How many of us are willing to do what God calls us to do? Isn’t it true that we often reinterpret the will of God so that it fits more comfortably with our spiritual timidity? We squirm under the very thought of facing opposition, rejection, ridicule. So we define for ourselves a notion of faithfulness that will not seriously put us at odds with the mainstream of our cultures. Our Lord expects better of us.

In the historically based movie Braveheart, William Wallace rallies the people of medieval Scotland to fight for freedom against the oppressive and much more powerful forces of England. The Scottish nobles want to come to terms with the English because they fear for their lives. Wallace, challenging them to stand firm, declares, “All men die but not all truly live!” In different words, Jesus said the same thing. Some have listened and found strength to follow him.

Clarence Jordan, founder of the innovative interracial community Koinonia Farm in Americus, Georgia, endured much harassment, threats, and attacks. He was visiting with a minister in a less controversial church. The man gave Jordan a tour of the building. The minister showed him the lovely stained glass and beautifully designed sanctuary.

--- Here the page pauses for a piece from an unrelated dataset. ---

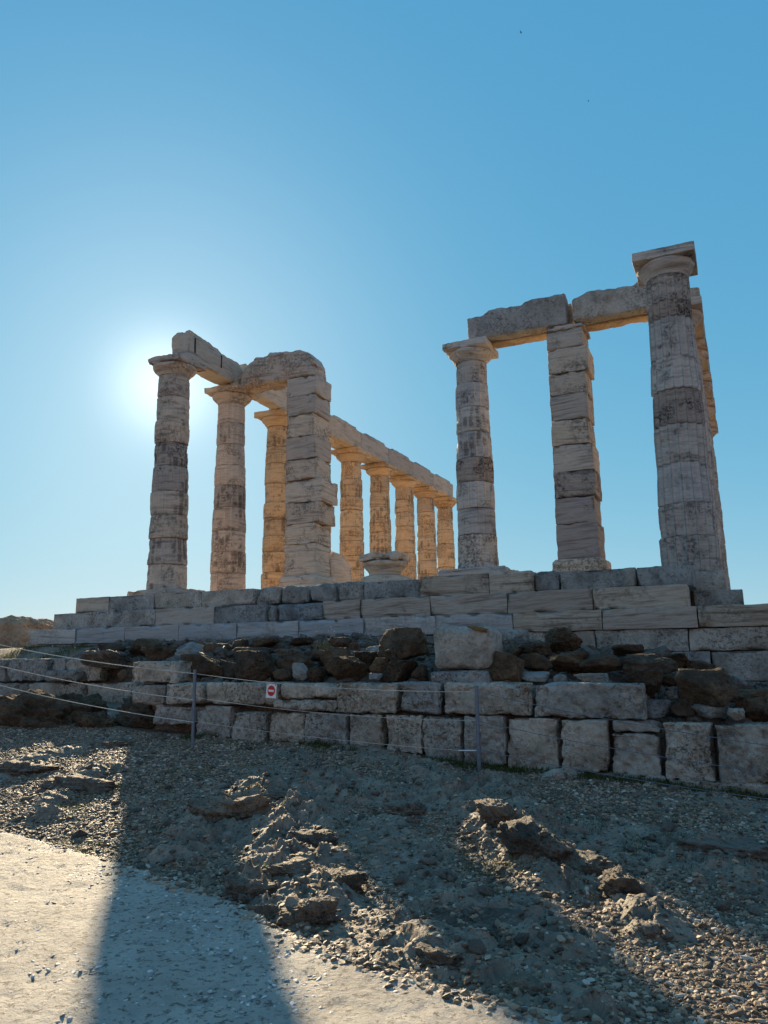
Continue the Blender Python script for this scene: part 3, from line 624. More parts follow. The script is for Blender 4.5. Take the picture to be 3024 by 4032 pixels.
# fallen capital standing on a broken drum
o = lathe('broken_drum', [(0, .0), (.68, .0), (.70, .1), (.70, .42), (.66, .52), (.56, .575), (0, .58)], M['marble_clean'], None, 61, .03, loc=(4.78, 2.45, 0), chip=.08); tag(o, 'wide worn round slab under the fallen capital', 'drum')
c = empty('fallen_capital', (4.78, 2.42, .58)); tag(c, 'weathered capital with chipped top, set on a round slab between the pillars', 'capital')
lathe('echinus', [(0, 0), (.39, 0), (.40, .06), (.42, .10), (.50, .20), (.56, .27), (.57, .32), (.52, .35), (0, .352)], M['marble'], c, 62, .015, chip=.06)
block('abacus', (-.50, -.50, .34), (.54, .5, .56), M['marble'], c, r=.05, step=.05, amp=.02, chip=.14, fn=lambda V, h: np.stack([V[:, 0], V[:, 1], V[:, 2]-np.clip(V[:, 2]+.1, 0, 1)*.8*np.clip(-V[:, 0]-.15, 0, 1)], 1))
# ---------------------------------------------------------------- stepped platform
pf = empty('stepped_platform', (0, 0, 0)); tag(pf, 'ruined stone platform with three steps carrying all the columns', 'platform')
def sb(name, x0, x1, y0, z0, z1, mat, dep=.6, kind=0, **kw):
    g_ = .004
    if kind == 0: a_ = dict(r=.008, step=.07, amp=.004, chip=.014, pit=.002)
    elif kind == 1: a_ = dict(r=.012, step=.05, amp=.008, chip=.02, pit=.006)
    else: a_ = dict(r=.075, step=.04, amp=.03, chip=.07, pit=.012, warp=.02)
    a_.update(kw); return block(name, (x0+g_, y0, z0+g_*.8), (x1-g_, y0+dep, z1-g_*.8), M[mat], pf, **a_)
YA, YB, YC = -2.05, -2.355, -2.66
A_, B_, C_, D_, E_ = -.35, -.71, -1.03, -1.37, -1.80
r_ = np.random.default_rng(3)
rowA = [(-.83, .14, 'marble_clean', 0, 0), (.14, 1.40, 'poros', 0, 0), (1.40, 2.635, 'poros', 0, 0), (2.635, 3.91, 'poros', 0, .0), (3.91, 4.50, 'poros_blue', 2, .04), (4.50, 5.15, 'poros_blue', 2, .01),
        (5.15, 5.77, 'poros_blue', 2, .02), (5.77, 6.33, 'poros_blue', 2, .03), (6.33, 7.50, 'poros_blue', 1, .06), (7.50, 8.80, 'step', 0, -.05), (8.80, 9.55, 'step', 0, -.05),
        (9.55, 10.0, 'poros_blue', 2, .10), (10.0, 11.24, 'poros_blue', 1, .12), (11.24, 12.10, 'poros_blue', 1, .12)]
for x0, x1, mt, kd, dy in rowA:
    sb('step_block', x0, x1, YA+dy, A_, -.0+(.02 if kd == 2 else 0)+(.03 if mt == 'step' else 0), mt, 1.1-dy, kd)
rowB = [(-1.15, 1.71, 'poros'), (1.71, 3.19, 'marble_clean'), (3.19, 4.4, 'poros_blue'), (4.4, 4.6, 'poros_blue'), (4.6, 5.67, 'poros_blue'), (5.67, 6.45, 'step'), (6.45, 7.815, 'step'), (7.815, 9.195, 'step'), (9.195, 10.6, 'step'), (10.6, 12.02, 'step')]
for k, (x0, x1, mt) in enumerate(rowB):
    kd = 2 if 3 <= k <= 4 else 0; out = -.05 if mt == 'step' else 0
    sb('step_block', x0, x1, YB+out+(.05 if kd else 0), B_, A_-(.0 if not kd else .01), mt, .75, kd)
cj = [-1.50, -.16, 1.194, 2.57, 3.943, 5.307, 6.644, 8.01, 9.345, 10.768, 12.152, 13.4]
for k in range(len(cj)-1):
    sb('step_block', cj[k], cj[k+1], YC, C_, B_+.004, 'blue_marble' if k not in (8, 9, 10) else 'step', .9, 0)
for k in range(11):
    x0 = -1.6+k*1.36; sb('foundation_block', x0, min(x0+1.36, 13.45), YC+.03, D_, C_, 'poros_blue' if k < 8 else 'poros', .7, 1)
dj = [10.95, 12.18, 13.45]
for k, (x0, x1) in enumerate([(10.9, 12.28), (12.28, 13.45)]):
    sb('foundation_block', x0, x1, YC+.02, E_, D_, 'poros', .7, 1)
    sb('foundation_block', x0+.5, x1+.5 if k == 0 else x1, YC+.03, E_-.45, E_, 'poros', .7, 1)
# set-back foundation under the tall column
sb('foundation_block', 11.32, 12.55, -.72, A_, .0, 'poros', 1.3, 1)
sb('foundation_block', 12.03, 12.80, -1.0, B_, A_-.005, 'poros_blue', 1.6, 1)
# body behind the facing blocks: floor and the other three sides
block('floor', (-.55, -.25, B_), (12.25, 29.2, -.02), M['floor'], pf, r=.02, step=.5, amp=.01, fr=1.)
block('lower_core', (-1.45, YC+.75, -1.75), (13.35, 29.9, B_-.01), M['poros'], pf, r=.03, step=.6, amp=.02)
block('side_step', (-1.13, YB+.72, B_-.005), (-.56, 29.5, A_), M['poros'], pf, r=.02, step=.3, amp=.01)
block('side_step', (-.82, YA+1.06, A_+.004), (-.50, 29.4, -.004), M['marble_clean'], pf, r=.02, step=.3, amp=.01)
# broken plinth under the leftmost column
o = block('plinth_slab', (-.66, -.72, .0), (.95, .6, .27), M['marble'], pf, r=.06, step=.05, amp=.025, chip=.09)
o = block('plinth_slab', (XP-.78, YP-.72, .0), (XP+.85, YP+.7, .60), M['blue_marble'], pf, r=.05, step=.05, amp=.025, chip=.09)
# ---------------------------------------------------------------- terrace wall
tw = empty('terrace_wall', (0, 0, 0)); tag(tw, 'low terrace wall of big pitted limestone blocks below the temple', 'wall')
YW = -6.3
def wb(u0, u1, vt, vb, y=YW, mat='poros', dep=.55, name='wall_block', parent=tw, **kw):
    um = (u0+u1)/2; a_ = onY(u0, (vt+vb)/2, y); b_ = onY(u1, (vt+vb)/2, y); t_ = onY(um, vt, y); q = onY(um, vb, y)
    k = dict(r=.02, step=.022, amp=.012, fr=5., chip=.04, pit=.035, warp=.012); k.update(kw)
    return block(name, (a_[0]+.006, y+r_.uniform(-.03, .03), q[2]), (b_[0]-.006, y+dep, t_[2]-.004), M[mat], parent, **k)
for a_ in [(-330, 22, 2596, 2684), (25, 190, 2594, 2684), (193, 252, 2590, 2684), (254, 398, 2590, 2683), (521, 700, 2602, 2690)]: wb(*a_, y=-6.25 if a_[0] > 500 else -4.7)
for a_ in [(-330, -100, 2688, 2790), (-98, 105, 2688, 2790), (107, 330, 2688, 2800), (332, 516, 2688, 2800), (517, 650, 2696, 2773), (653, 800, 2686, 2773), (803, 1098, 2686, 2775), (1318, 1562, 2688, 2810), (1564, 1738, 2685, 2810), (1740, 2092, 2686, 2815), (2099, 2537, 2690, 2834)]:
    wb(*a_, y=YW if a_[1] > 520 else -4.78, r=.04 if a_[0] < 2000 else .022, chip=.045, pit=.045 if a_[0] > 1300 else .03, warp=.016)
wb(1101, 1350, 2690, 2752, r=.05, chip=.07); wb(1060, 1318, 2754, 2803, y=-6.36, r=.05, chip=.06)
for a_ in [(598, 764, 2777, 2858), (768, 914, 2780, 2905), (917, 1051, 2802, 2925), (1053, 1196, 2806, 2935), (1198, 1371, 2806, 2945), (1373, 1508, 2812, 2955), (1512, 1660, 2814, 2968), (1662, 1820, 2818, 3000), (1823, 1990, 2820, 3020), (1993, 2203, 2828, 3040), (2212, 2400, 2833, 3042), (2408, 2602, 2892, 3058), (2612, 2812, 2846, 3075), (2820, 3045, 2852, 3092), (3050, 3300, 2858, 3110)]:
    wb(*a_, r=.022, chip=.045, pit=.04, warp=.014)
wb(2405, 2602, 2838, 2889, r=.03)
for a_ in [(2140, 2306, 3036, 3095), (2310, 2622, 3048, 3115), (2630, 3045, 3075, 3160), (3050, 3300, 3100, 3200)]: wb(*a_, y=-6.36, r=.03)
block('wall_core', (-1.5, -4.4, -2.9), (4.6, -4.0, -1.55), M['poros_blue'], tw, r=.03, step=.2); block('wall_core', (4.85, -5.95, -2.9), (11.4, -5.5, -1.95), M['poros_blue'], tw, r=.03, step=.2)
block('wall_core', (11.4, -5.95, -2.95), (14.5, -5.5, -2.25), M['poros_blue'], tw, r=.03, step=.2)
# big loose blocks lying on the wall
o = wb(1695, 1938, 2462, 2638, y=-6.05, name='square_block', parent=None, r=.11, dep=.62, chip=.05, pit=.02); tag(o, 'largest squared limestone block standing on the terrace wall, orange lichen on its top', 'stone block')
Vl, Tl = rockshape(77, I3); lb = mesh('lichen_patch', Vl*np.array([.13, .05, .03]), Tl, plain('orange_lichen', (.22, .12, .035), .95), o); lb.location = Vector(onY(1880, 2474, -6.02))-o.location; lb.rotation_euler = (0, R_(12), 0)
o = wb(1692, 1930, 2641, 2722, y=-6.12, name='flat_block', parent=None, r=.05, dep=.6); tag(o, 'flat wedge shaped limestone block lying under the largest squared block', 'stone block')
o = wb(1935, 2062, 2474, 2562, y=-3.6, name='stone_block', parent=None, mat='poros_blue', r=.06, dep=.5); tag(o, 'blue grey limestone block just right of and behind the largest squared block', 'stone block')
o = wb(168, 296, 2638, 2688, y=-4.95, name='small_block', parent=None, r=.07, dep=.3, chip=.06); tag(o, 'small pale rounded block in front of the upper left wall course', 'stone block')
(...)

Then they stepped outside and the minister lifted his arm and pointed to the huge cross atop the steeple. “That cross alone cost well over $10,000,” he said. “You got cheated!” Jordan declared. “Times were when Christians could get them for free.”

One of the leading contemporary thinkers said, “In Christianity the cross is everything that deserves to be called Christian.” The cross tells us that survival is overrated. Faithfulness to God is what matters most of all. The faithfulness of Christ won for us salvation. Our faithfulness, regardless of the cost, is our glad gratitude to the One to whom we owe all.